Originally Posted by
Heathpack
Yes you are missing something.
Aero is a huge piece of the speed equation for racing in which there is no drafting- ie TTs and triathalon and some track disciplines. For disciplines in which drafting is legal, road races and crits, staying out of the airflow has a much bigger effect than aero equipment. Which is not to say aero equipment for road racers is a load of hooey. It's just that the aero benefit has to outweigh other considerations. If you can make an aero improvement at no physiologic cost- ie you get an aero frame- that's nothing but a win. Maybe not enough of a win to spend whatever the literal cost is if you're a Fred. But certainly objectively a win if you're just trying to do what's fastest, if you're racing.
Some aero improvements are going to have a physiologic cost though- and then you have to weigh the pluses and minuses. Helmets are a great example- because the fastest helmets are always going to be either unvented or minimally vented. This might be fine for a 40K TT which takes an hour but be untenable for a 4 hour road race. In a road race, the loss of cooling would trump the aero benefits and you'd pick an "aero-ish" (but not aero by TT standards) helmet.

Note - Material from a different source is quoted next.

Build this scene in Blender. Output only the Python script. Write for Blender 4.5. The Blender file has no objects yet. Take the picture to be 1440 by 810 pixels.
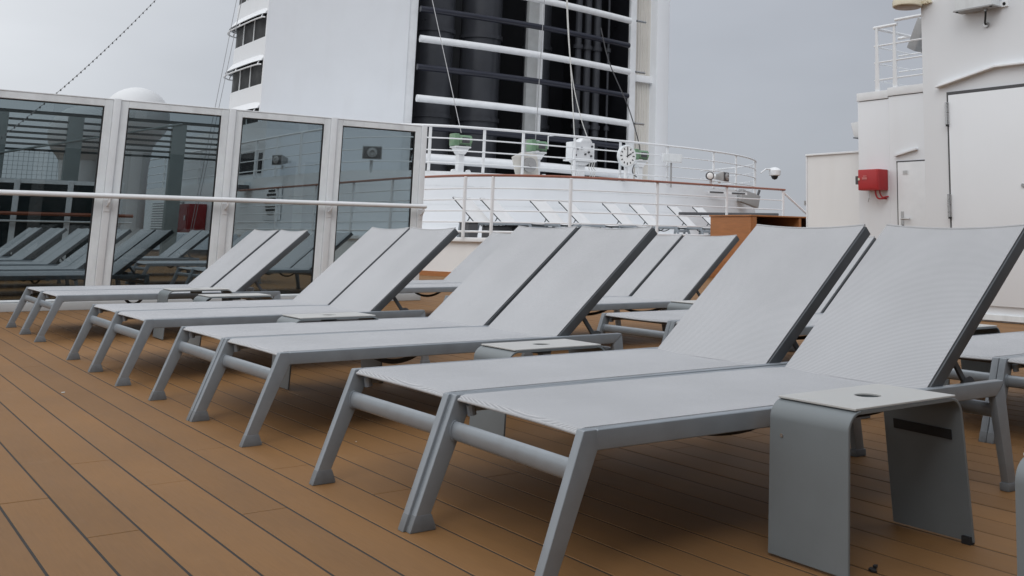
import bpy, bmesh, math, random
from mathutils import Vector, Matrix
random.seed(7)
S = bpy.context.scene
COL = S.collection
R = math.radians
PI = math.pi

# ------------------------------------------------------------------ camera
EYE = 0.80
YAW, PITCH, ROLL = 0.8782359, 0.1695953, 0.0154124
FPX, PPX, PPY = 1454.58, 952.31, 84.74          # focal length and optical centre, in pixels of a 1440 x 810 frame
cd = bpy.data.cameras.new('camera'); cam = bpy.data.objects.new('camera', cd); COL.objects.link(cam)
fwd = Vector((math.cos(YAW)*math.cos(PITCH), math.sin(YAW)*math.cos(PITCH), math.sin(PITCH)))
rgt0 = Vector((math.sin(YAW), -math.cos(YAW), 0)); up0 = rgt0.cross(fwd)
rgt = math.cos(ROLL)*rgt0 + math.sin(ROLL)*up0
upv = -math.sin(ROLL)*rgt0 + math.cos(ROLL)*up0
M3 = Matrix((rgt, upv, -fwd)).transposed()
cam.matrix_world = Matrix.Translation((0, 0, EYE)) @ M3.to_4x4()
cd.sensor_width = 36; cd.lens = FPX/1440*36
cd.shift_x = (720-PPX)/1440; cd.shift_y = -(405-PPY)/1440
cd.clip_start = 0.05; cd.clip_end = 20000
S.camera = cam
def to_px(p):
    d = Vector(p)-Vector((0, 0, EYE)); z = d.dot(fwd)
    if z < 0.1: return None
    return PPX+FPX*d.dot(rgt)/z, PPY-FPX*d.dot(upv)/z, z

# ------------------------------------------------------------------ world, sun, exposure
SUN_EL, SUN_AZ = R(46), R(230)      # azimuth of the sun measured from +X towards +Y
w = bpy.data.worlds.new('World'); S.world = w; w.use_nodes = True
nt = w.node_tree; nt.nodes.clear()
def N(t, ty, **k):
    n = t.nodes.new(ty)
    for a, b in k.items(): setattr(n, a, b)
    return n
out = N(nt, 'ShaderNodeOutputWorld'); bg = N(nt, 'ShaderNodeBackground'); bg.inputs[1].default_value = 0.1
sky = N(nt, 'ShaderNodeTexSky', sky_type='NISHITA'); sky.sun_disc = False
sky.sun_elevation = SUN_EL; sky.sun_rotation = PI/2-SUN_AZ
tc = N(nt, 'ShaderNodeTexCoord')
dot = N(nt, 'ShaderNodeVectorMath', operation='DOT_PRODUCT')
dot.inputs[1].default_value = Vector((-0.62, 0.60, 0.50)).normalized()   # the brighter part of the cloud deck
nt.links.new(tc.outputs['Generated'], dot.inputs[0])
ramp = N(nt, 'ShaderNodeValToRGB')
ramp.color_ramp.elements[0].position = 0.0; ramp.color_ramp.elements[0].color = (0.365, 0.385, 0.425, 1)
ramp.color_ramp.elements[1].position = 1.0; ramp.color_ramp.elements[1].color = (0.865, 0.872, 0.878, 1)
e = ramp.color_ramp.elements.new(0.42); e.color = (0.43, 0.455, 0.50, 1)
e = ramp.color_ramp.elements.new(0.70); e.color = (0.72, 0.74, 0.765, 1)
nt.links.new(dot.outputs['Value'], ramp.inputs[0])
noi = N(nt, 'ShaderNodeTexNoise'); noi.inputs['Scale'].default_value = 3.2; noi.inputs['Detail'].default_value = 4
mp = N(nt, 'ShaderNodeMapping'); mp.inputs['Scale'].default_value = (1, 1, 2.6)
nt.links.new(tc.outputs['Generated'], mp.inputs[0]); nt.links.new(mp.outputs[0], noi.inputs['Vector'])
mr = N(nt, 'ShaderNodeMapRange'); mr.inputs[1].default_value = 0.3; mr.inputs[2].default_value = 0.7
mr.inputs[3].default_value = 0.93*10; mr.inputs[4].default_value = 1.07*10
nt.links.new(noi.outputs[0], mr.inputs[0])
sc_ = N(nt, 'ShaderNodeVectorMath', operation='SCALE')
# an overcast sky is brighter overhead than near the horizon
sxyz = N(nt, 'ShaderNodeSeparateXYZ'); nt.links.new(tc.outputs['Generated'], sxyz.inputs[0])
zen = N(nt, 'ShaderNodeMapRange', interpolation_type='SMOOTHSTEP'); zen.inputs[1].default_value = 0.30; zen.inputs[2].default_value = 0.95
zen.inputs[3].default_value = 1.0; zen.inputs[4].default_value = 1.7; nt.links.new(sxyz.outputs[2], zen.inputs[0])
zm = N(nt, 'ShaderNodeMath', operation='MULTIPLY'); nt.links.new(mr.outputs[0], zm.inputs[0]); nt.links.new(zen.outputs[0], zm.inputs[1])
nt.links.new(ramp.outputs[0], sc_.inputs[0]); nt.links.new(zm.outputs[0], sc_.inputs['Scale'])
mx = N(nt, 'ShaderNodeMix', data_type='RGBA'); mx.inputs[0].default_value = 0.96      # cloud cover
nt.links.new(sky.outputs[0], mx.inputs[6]); nt.links.new(sc_.outputs[0], mx.inputs[7])
nt.links.new(mx.outputs[2], bg.inputs[0]); nt.links.new(bg.outputs[0], out.inputs[0])
ld = bpy.data.lights.new('sun', 'SUN'); sun = bpy.data.objects.new('sun', ld); COL.objects.link(sun)
ld.energy = 1.15; ld.angle = R(40); ld.color = (1, 0.993, 0.98)
sd = Vector((math.cos(SUN_EL)*math.cos(SUN_AZ), math.cos(SUN_EL)*math.sin(SUN_AZ), math.sin(SUN_EL)))
sun.rotation_euler = sd.to_track_quat('Z', 'Y').to_euler(); sun.location = sd*60
S.view_settings.view_transform = 'Standard'; S.view_settings.look = 'None'
S.view_settings.exposure = 0.20; S.view_settings.gamma = 1.0
S.render.engine = 'CYCLES'
S.cycles.max_bounces = 8; S.cycles.transparent_max_bounces = 16

# ------------------------------------------------------------------ materials
def srgb(r, g, b):
    f = lambda c: (c/255/12.92) if c/255 <= 0.04045 else ((c/255+0.055)/1.055)**2.4
    return (f(r), f(g), f(b))
def mat(name, col, rough=0.5, metal=0.0, var=0.06, scale=6.0, bump=0.0, bscale=60.0, stretch=None, dirt=None, spec=0.5, wave=0.0):
    m = bpy.data.materials.new(name); m.use_nodes = True; t = m.node_tree
    b = t.nodes['Principled BSDF']; L = t.links.new
    b.inputs['Metallic'].default_value = metal; b.inputs['Specular IOR Level'].default_value = spec
    co = N(t, 'ShaderNodeTexCoord'); mp = N(t, 'ShaderNodeMapping'); L(co.outputs['Object'], mp.inputs[0])
    if stretch: mp.inputs['Scale'].default_value = stretch
    n1 = N(t, 'ShaderNodeTexNoise'); n1.inputs['Scale'].default_value = scale; n1.inputs['Detail'].default_value = 6
    n1.inputs['Roughness'].default_value = 0.62
    L(mp.outputs[0], n1.inputs['Vector'])
    r = N(t, 'ShaderNodeMapRange'); r.inputs[1].default_value = 0.3; r.inputs[2].default_value = 0.7
    r.inputs[3].default_value = 1-var; r.inputs[4].default_value = 1+var; L(n1.outputs[0], r.inputs[0])
    s = N(t, 'ShaderNodeVectorMath', operation='SCALE'); s.inputs[0].default_value = col; L(r.outputs[0], s.inputs['Scale'])
    last = s.outputs[0]
    if dirt:                                             # faint streaks / stains with a shape of their own
        dc, amt, dscale, dst = dirt
        mp2 = N(t, 'ShaderNodeMapping'); mp2.inputs['Scale'].default_value = dst; L(co.outputs['Object'], mp2.inputs[0])
        n2 = N(t, 'ShaderNodeTexNoise'); n2.inputs['Scale'].default_value = dscale; n2.inputs['Detail'].default_value = 8
        L(mp2.outputs[0], n2.inputs['Vector'])
        r2 = N(t, 'ShaderNodeMapRange'); r2.inputs[1].default_value = 0.52; r2.inputs[2].default_value = 0.78
        r2.inputs[4].default_value = amt; L(n2.outputs[0], r2.inputs[0])
        x = N(t, 'ShaderNodeMix', data_type='RGBA'); L(r2.outputs[0], x.inputs[0]); L(last, x.inputs[6])
        x.inputs[7].default_value = (*dc, 1); last = x.outputs[2]
    L(last, b.inputs['Base Color'])
    rr = N(t, 'ShaderNodeMapRange'); rr.inputs[1].default_value = 0.3; rr.inputs[2].default_value = 0.7
    rr.inputs[3].default_value = max(0.03, rough-0.08); rr.inputs[4].default_value = min(1, rough+0.08)
    L(n1.outputs[0], rr.inputs[0]); L(rr.outputs[0], b.inputs['Roughness'])
    nrm = None
    if wave:                                             # plate buckling of welded steel
        n4 = N(t, 'ShaderNodeTexNoise'); n4.inputs['Scale'].default_value = 1.1; n4.inputs['Detail'].default_value = 1
        L(co.outputs['Object'], n4.inputs['Vector'])
        b4 = N(t, 'ShaderNodeBump'); b4.inputs['Strength'].default_value = wave; b4.inputs['Distance'].default_value = 0.05
        L(n4.outputs[0], b4.inputs['Height']); nrm = b4
    if bump:
        n3 = N(t, 'ShaderNodeTexNoise'); n3.inputs['Scale'].default_value = bscale; n3.inputs['Detail'].default_value = 3
        L(mp.outputs[0], n3.inputs['Vector'])
        bp = N(t, 'ShaderNodeBump'); bp.inputs['Strength'].default_value = bump; bp.inputs['Distance'].default_value = 0.004
        L(n3.outputs[0], bp.inputs['Height'])
        if nrm: L(nrm.outputs[0], bp.inputs['Normal'])
        nrm = bp
    if nrm: L(nrm.outputs[0], b.inputs['Normal'])
    return m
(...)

Ditto for TT vs Tri. Sometimes an aero helmet will come in TT (unvented) and Tri (vented) versions. The Tri people give up a little speed for the additional cooling, because their races are longer.
And before you Fredly Freds start moaning that this is all ridiculous, a few seconds of time doesn't matter- a few seconds doesn't matter to you. But a few seconds for racing cyclists is huge. In my last two TTs, I was 1 second behind my nearest competitor- which was the difference between first & second place in one and second & third in the other. I could gain that second by training hard (but I already train pretty hard) or racing better (working on it). Or I can buy a new aero helmet and I have a pretty good idea which one would be faster than the one I have now. And yep, it's used by the big league cyclists. But guess what? It will work just the same on me.

I could not have said it better myself. Especially the last paragraph. I won my last TT, and my margin of victory was......wait for it......ONE SECOND.